Terceiro, a ideia de que comerciar fora da união alfandegária e do mercado único acontecerá sem fricções é implausível. E o mundo dos negócios certamente não acredita nela. Se o Reino Unido, transformado em porto seguro desregulamentado para bens perigosos, deseja exportar, a União Europeia vai garantir que seus regulamentos sejam rigorosamente aplicados. Isso gerará muita fricção, especialmente em curto e médio prazo, como alertam muitas empresas.
Quarto, a ideia de que a OMC será capaz de proteger o Reino Unido é uma ilusão: seu sistema de resolução de disputas é lento e desprovido de poderes; os Estados Unidos estão determinados a destrui-lo, no momento; e, acima de tudo, a União Europeia pode muito bem não encarar como sacrossantos os direitos que a OMC confere a um país que a está deixando sem cumprir suas obrigações. Quem os forçará a mudar de ideia?

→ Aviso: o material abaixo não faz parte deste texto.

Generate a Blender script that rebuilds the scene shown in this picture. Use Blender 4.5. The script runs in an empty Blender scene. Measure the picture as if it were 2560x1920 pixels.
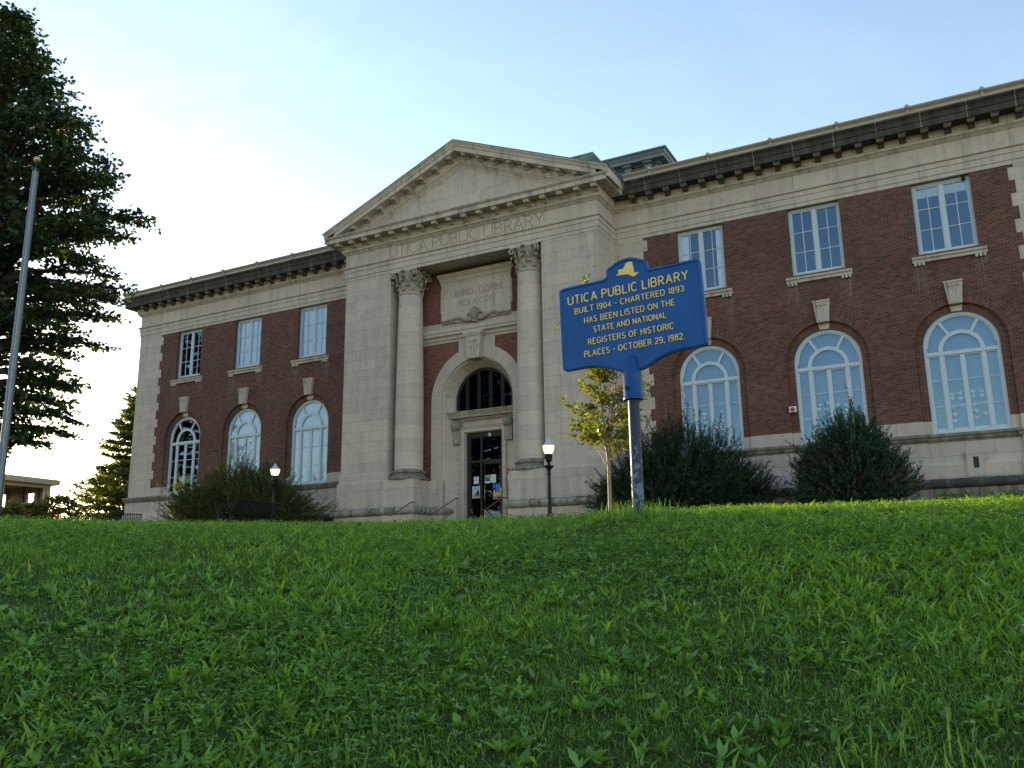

Por fim, como aponta Smith, o livre comércio unilateral certamente agravará o choque de ajuste. Em longo prazo, talvez todo mundo se saia melhor, mas esse longo prazo pode se provar longo demais. Adotar o livre comércio do dia para a noite seria um grande choque. Custos como esses jamais deveriam ser ignorados.
Em resumo, a ideia de que um brexit sem acordo traria grandes benefícios a custo próximo de zero é simplesmente inacreditável. O governo já flertou com a ideia de sair sem acordo. Agora deveria esquecê-la.